Vitor Pereira Quintet – Doors
(F-IRECD 47. CD Review by Chris Parker)
Guitarist Vitor Pereira moved to London from his native Portugal in 2004 (to study jazz under Stuart Hall, Mike Outram et al. at Middlesex University), and his band on this, his first album as a leader, contains some of the capital’s most celebrated contemporary players: Led Bib’s Chris Williams (alto), Fraud/Golden Age of Steam’s James Allsopp (tenor), bassist Ryan Trebilcock and drummer Eddie Hick.
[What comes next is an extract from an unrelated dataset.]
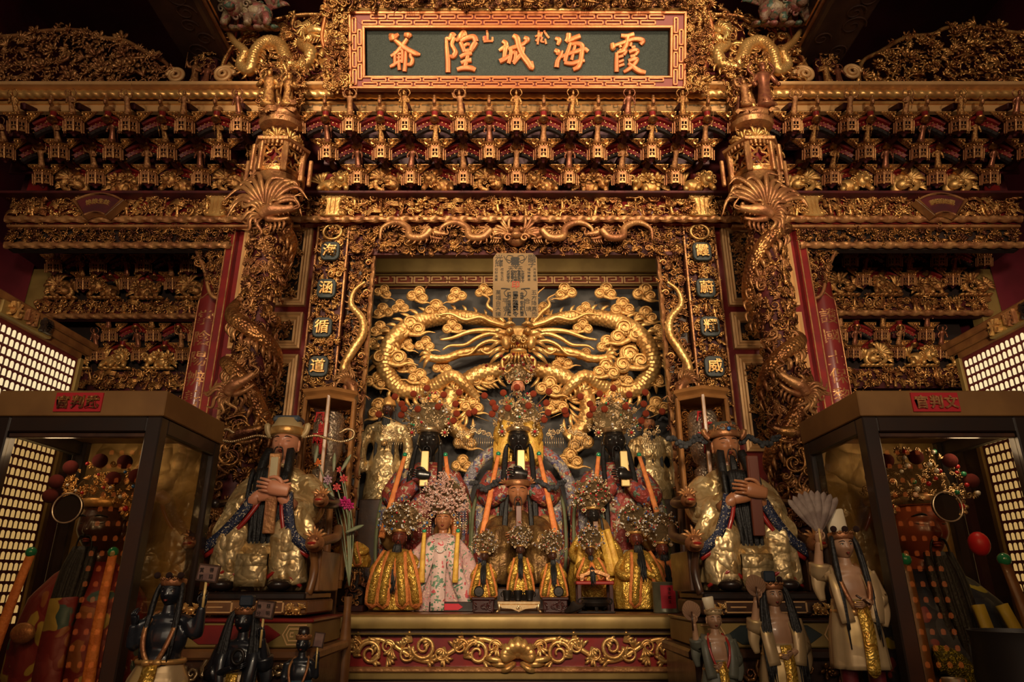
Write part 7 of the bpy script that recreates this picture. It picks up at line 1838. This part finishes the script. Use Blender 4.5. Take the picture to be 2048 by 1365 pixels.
# carved back rail of the left throne sweeping towards the altar
# ---------------------------------------------------------------- standing generals
def general(label, u, vface, Y, h, skin, vfeet, pose, cloth, trousers, dark=False, eyes='open', group=None, rz=0., build=1., sk=(1.5, 3.85), tail=None):
    """pose: dict of joint points in h units from the chin, x right: lh/rh elbows and hands"""
    f = P(u, vface, Y-.3*h); c = 5.1*h; zb = f.z-.5*h-c; S = Statue('general_statue', label, 'statue', (f.x, Y, zb), group, rz)
    k = 5.1; b = build; tail = tail or BROC
    parts = [ball((0, 0, k-1.05), (.72*b, .48*b, .72), 14, 10), ball((0, -.08, k-1.75), (.62*b, .52*b, .55), 14, 10), ball((0, .02, k-.42), (.85*b, .36, .26), 12, 8), tube([(0, .03, k-.5), (0, 0, k+.15)], [.28, .2], 10)]
    for sd in ('l', 'r'):
        s = -1 if sd == 'l' else 1; el, ha = A(pose[sd+'e']), A(pose[sd+'h'])
        parts += [tube(bez([(s*.72*b, 0, k-.45), el+A([0, 0, k]), ha+A([0, 0, k])], 6), np.interp(np.linspace(0, 1, 13), [0, .4, .55, 1], [.27, .23, .2, .13])*b, 10)]
    V, F = remesh([(p[0]*h, p[1]) for p in parts], .06*h, 3); S.add('body', (V, F), skin)
    for sd in ('l', 'r'):
        ha = A(pose[sd+'h'])+A([0, 0, k]); el = A(pose[sd+'e'])+A([0, 0, k]); d = ha-el; d /= np.linalg.norm(d)
        up = (0, -.3, 1) if abs(d[2]) < .7 else (1 if sd == 'l' else -1, -.2, 0)
        hv, _ = fingers_hand((ha+d*.12)*h, 1, .62*h, d, up, .9, .06); S.add('hand', hv, skin)
    add_head(S, c, h, skin, eyes, .2)
    lp = []
    for s in (-1, 1): lp += [tube(bez([(s*.32, 0, k-2.0), (s*.45, -.1, k-2.9), (s*.48, -.02, 1.1), (s*.50, -.05, .12)], 5), np.interp(np.linspace(0, 1, 16), [0, .35, .55, 1], [.42, .40, .30, .27])*b, 10)]
    V, F = remesh([(p[0]*h, p[1]) for p in lp+[ball((0, 0, k-2.05), (.66*b, .5*b, .42), 12, 9)]], .07*h, 2); S.add('trousers', (V, F), trousers)
    for s in (-1, 1): S.add('shoe', ball((s*.5*h, -.2*h, .1*h), (.22*h, .42*h, .14*h), 10, 7), BLACK)
    rb, fr = cone_body(h, (sk[1]-sk[0])*h, ((0, .98*b), (.5, .9*b), (1, .66*b)), .8, .05, 3, 44, 16, 9); V, F = rb; S.add('sash_skirt', (V+A([0, 0, sk[0]*h]), F), cloth)
    S.add('belt', tube([(.7*b*h*math.cos(a), .56*b*h*math.sin(a), (k-1.75)*h) for a in np.linspace(0, 2*PI, 24, endpoint=False)], .09*h, 7, closed=True), GOLDB)
    up = lambda p: (p[0], p[1], p[2]+sk[0]*h)
    S.add('sash_tail', ribbon([up(fr(0, .95, .06)), up(fr(.05, .6, .12)), up(fr(0, .25, .14)), up(fr(-.03, -.1, .1))], .3*b*h, .05*h), tail)
    for s in (-1, 1): S.add('sash_knot', ball((s*.2*h, -.62*b*h, (k-1.75)*h), (.17*h, .09*h, .12*h), 9, 6), GOLDB)
    return S, c, h, k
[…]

Pereira’s music (all eight tracks are his compositions) is a heady mix of immediately accessible jazz, hard-hitting rock (admirers of the MoonJune label’s output will love this CD) and hints of so-called ‘world’ music, all summed up in the album’s title, which (like Jim Morrison’s band’s Huxley-inspired name) refers to mental doors, opened to admit a myriad of such influences.
Punchy and vibrant though most of Pereira’s music is (and the band has an extremely effective habit of suddenly throwing in loud, grungy sequences to punctuate the more discursive jazz-based playing), it does have its quieter moments, where it takes on a softer quality, occasionally even approaching the mellowness associated with label-mates Oriole.
For the most part, however, Doors rocks and swings hard, both saxophonists tellingly featured in both straightahead mode and the odd freer passage, and Pereira himself decorating the vigorous band sound with intelligent, cleanly articulated solos. An auspicious debut.